In the debris and ashes some bones were found and were taken by the coroner to Grand Rapids, together with a match safe and a knife, both known to have been the property of Bacon. Under the bones had been found an unburned piece of cloth which was identified as goods from Bacon’s mackinaw coat. Still further confirming the identity of the victim, the key of the Russell chicken coop was found with the remains. One-eyed Pete was at once arrested and charged with the murder of John Bacon.

To prove that a person is guilty, the state must first of all prove that a murder has been committed, and therein lay the downfall of the prosecution. The jury found that the evidence of Bacon’s death was not sufficient to convict, and One-eyed Pete was freed.

Shortly after the verdict was returned, McKenna was talkative drunk, and knowing that a person cannot be tried twice for the same offense, he talked frankly and openly. He said he had passed the Russell homestead on Monday morning and seen Bacon there splitting wood. They got into an argument and he claimed that Bacon attacked him, whereupon he shot Bacon in self defense. Then, he said, he dragged the body into the Russell house, piled wood around it, soaked the premises with kerosene oil, and set the building afire.

His garrulity brough quick action on the part of the officials. He was immediately arrested on a charge of burning a building with a human being in it, convicted, and sentenced to the penitentiary for a term of seven years.

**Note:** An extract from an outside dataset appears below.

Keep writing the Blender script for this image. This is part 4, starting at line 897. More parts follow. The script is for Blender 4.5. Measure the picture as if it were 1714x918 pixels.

The Great Northern Railroad had alid some script of Mckenna’s claim in 60-24, which was covered with valuable pine and was suspected of being underlaid with iron ore, and while he was in jail the title of the claim was settled. McKenna sold the timber for $1,950, one half of which immediately went to pay the expenses of his defense and settle the title to his property. The balance McKenna received on his release from prison, and, not knowing what to do with it just then, he instructed it to a friend of his by the name of Steve Hicks. Hicks absconded with the money, and shortly afterward was himself in trouble, charged with the murder of Sam Christie.”